Back to the conference's main page.


Elena Vedmedenko (Institute of Applied Physics, University of Hamburg, Germany)

Vortex and Skyrmion Lattices on Periodic and Aperiodic Tilings

Abstract:
   The type of magnetic ordering determines macroscopic physical properties of a system. Especially interesting phenomena emerge in systems with noncollinear spin structures as the noncollinearity strongly influences the dynamical and hysteretic behavior of a magnet [1]. In dependence on the involved interactions the noncollinear magnetism arises at different length scales. For example, on the atomic length scale the magnetic noncollinearity has been reported for systems with competing ferro- and antiferromagnetic interactions [2]; patterns of nanometer large periodicity can appear in magnets with short-range antiferromagnetic and long-range dipolar interactions [3]; while the micrometer large patterns have been found in magnetic arrays of intrinsically collinear nanoparticles [4]. An especially interesting subclass of the non-collinear structuring; i.e., formation of regular vortex arrangements has been found on the geometrically frustrated lattices. Peculiarities of this kind of noncollinear magnetic order will be discussed on examples of antiferromagnetic monolayers with dipolar interactions and magnetostatically coupled magnetic arrays.

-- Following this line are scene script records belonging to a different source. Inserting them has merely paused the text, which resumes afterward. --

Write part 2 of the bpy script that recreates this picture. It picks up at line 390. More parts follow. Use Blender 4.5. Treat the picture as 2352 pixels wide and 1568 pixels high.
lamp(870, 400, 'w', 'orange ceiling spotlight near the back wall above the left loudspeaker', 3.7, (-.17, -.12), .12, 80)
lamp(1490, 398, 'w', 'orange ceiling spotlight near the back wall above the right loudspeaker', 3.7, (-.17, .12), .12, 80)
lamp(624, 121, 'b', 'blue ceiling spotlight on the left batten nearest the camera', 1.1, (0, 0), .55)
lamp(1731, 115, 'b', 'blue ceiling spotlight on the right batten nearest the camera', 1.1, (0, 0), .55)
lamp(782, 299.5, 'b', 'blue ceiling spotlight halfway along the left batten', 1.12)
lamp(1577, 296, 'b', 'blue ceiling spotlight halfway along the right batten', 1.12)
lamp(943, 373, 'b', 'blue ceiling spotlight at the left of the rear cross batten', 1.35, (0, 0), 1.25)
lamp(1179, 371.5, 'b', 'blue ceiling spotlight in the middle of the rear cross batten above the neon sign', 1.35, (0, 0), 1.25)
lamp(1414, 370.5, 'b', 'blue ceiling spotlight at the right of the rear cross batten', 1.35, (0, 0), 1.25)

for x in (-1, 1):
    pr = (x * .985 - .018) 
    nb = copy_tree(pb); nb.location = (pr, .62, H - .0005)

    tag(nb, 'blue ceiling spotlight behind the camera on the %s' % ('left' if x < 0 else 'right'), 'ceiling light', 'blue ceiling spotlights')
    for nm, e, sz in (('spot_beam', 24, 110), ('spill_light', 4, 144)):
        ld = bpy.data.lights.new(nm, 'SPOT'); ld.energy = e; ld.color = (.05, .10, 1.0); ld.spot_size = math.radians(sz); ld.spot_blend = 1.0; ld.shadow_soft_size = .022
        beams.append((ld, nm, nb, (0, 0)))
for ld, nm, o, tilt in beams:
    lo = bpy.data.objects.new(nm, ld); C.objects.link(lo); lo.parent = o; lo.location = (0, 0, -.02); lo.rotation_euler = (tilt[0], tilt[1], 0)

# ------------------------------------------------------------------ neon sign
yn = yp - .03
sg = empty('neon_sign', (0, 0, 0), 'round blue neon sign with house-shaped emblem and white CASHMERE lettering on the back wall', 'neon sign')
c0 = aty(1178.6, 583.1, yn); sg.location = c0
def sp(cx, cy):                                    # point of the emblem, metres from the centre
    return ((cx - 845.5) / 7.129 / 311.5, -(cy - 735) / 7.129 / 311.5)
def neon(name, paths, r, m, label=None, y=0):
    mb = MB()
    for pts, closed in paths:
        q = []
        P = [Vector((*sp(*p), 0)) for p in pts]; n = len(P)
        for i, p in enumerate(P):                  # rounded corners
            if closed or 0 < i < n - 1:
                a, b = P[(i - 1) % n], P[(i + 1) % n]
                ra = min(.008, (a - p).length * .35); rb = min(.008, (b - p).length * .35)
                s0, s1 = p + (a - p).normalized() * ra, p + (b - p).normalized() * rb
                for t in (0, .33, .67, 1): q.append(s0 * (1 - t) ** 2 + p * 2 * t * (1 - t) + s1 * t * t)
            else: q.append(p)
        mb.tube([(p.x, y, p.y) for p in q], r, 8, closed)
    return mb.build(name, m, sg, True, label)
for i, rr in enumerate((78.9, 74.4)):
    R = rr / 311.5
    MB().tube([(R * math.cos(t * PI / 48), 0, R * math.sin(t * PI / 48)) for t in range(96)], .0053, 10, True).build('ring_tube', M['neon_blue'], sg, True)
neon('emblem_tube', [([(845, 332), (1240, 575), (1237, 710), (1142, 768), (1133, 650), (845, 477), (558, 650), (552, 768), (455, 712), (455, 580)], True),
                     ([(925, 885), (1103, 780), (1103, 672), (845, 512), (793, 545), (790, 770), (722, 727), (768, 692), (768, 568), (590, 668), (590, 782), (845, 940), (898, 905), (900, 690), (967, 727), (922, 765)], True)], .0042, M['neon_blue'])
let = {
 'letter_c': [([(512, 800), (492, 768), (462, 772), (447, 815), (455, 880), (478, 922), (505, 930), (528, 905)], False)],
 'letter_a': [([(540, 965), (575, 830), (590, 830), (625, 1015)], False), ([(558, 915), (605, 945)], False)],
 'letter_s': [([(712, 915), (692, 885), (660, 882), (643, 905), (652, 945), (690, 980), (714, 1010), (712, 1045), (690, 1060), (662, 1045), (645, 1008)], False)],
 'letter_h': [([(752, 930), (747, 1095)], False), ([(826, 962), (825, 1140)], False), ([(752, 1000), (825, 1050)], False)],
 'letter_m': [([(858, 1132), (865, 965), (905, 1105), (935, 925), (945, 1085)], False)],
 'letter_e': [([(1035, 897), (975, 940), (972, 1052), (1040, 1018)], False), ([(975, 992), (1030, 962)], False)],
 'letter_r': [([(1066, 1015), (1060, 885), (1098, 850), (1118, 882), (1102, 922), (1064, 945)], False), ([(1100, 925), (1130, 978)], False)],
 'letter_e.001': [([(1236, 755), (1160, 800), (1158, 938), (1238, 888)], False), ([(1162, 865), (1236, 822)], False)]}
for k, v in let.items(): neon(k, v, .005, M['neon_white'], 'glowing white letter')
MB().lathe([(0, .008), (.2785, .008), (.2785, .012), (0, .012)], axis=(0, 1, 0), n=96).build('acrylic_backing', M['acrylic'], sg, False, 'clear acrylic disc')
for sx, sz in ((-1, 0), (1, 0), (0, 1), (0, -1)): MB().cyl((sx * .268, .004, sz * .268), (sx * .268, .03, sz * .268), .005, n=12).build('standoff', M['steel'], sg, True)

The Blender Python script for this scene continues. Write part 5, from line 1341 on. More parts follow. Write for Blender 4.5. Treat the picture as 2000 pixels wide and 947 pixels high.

[1] E. Y. Vedmedenko, Competing Interactions and Patterns in Nanoworld, Wiley-VCH, Berlin (2007).
[2] M. Bode, E. Y. Vedmedenko, K. von Bergmann, S. Heinze, A. Kubetzka, and R. Wiesendanger, Atomic Spin Structure of Domain Walls in the Antiferromagnetic Fe Monolayer on W(001), Nature Materials, 5, 477-481 (2006).
[3] P. Ferriani, K. von Bergmann, E. Y. Vedmedenko, S. Heinze, M. Bode, M. Heide, G. Bihlmayer, S. Blugel, and R. Wiesendanger, Atomic scale spin spiral with unique rotational sense, Phys. Rev. Lett., 101, 027201 (2008).
[4] E. Y. Vedmedenko, N. Mikuszeit, H.P. Oepen, and R. Wiesendanger, Multipolar Ordering and Magnetization Reversal in Two-Dimensional Nanomagnet Arrays, Phys. Rev. Lett. 95, 207202 (2005).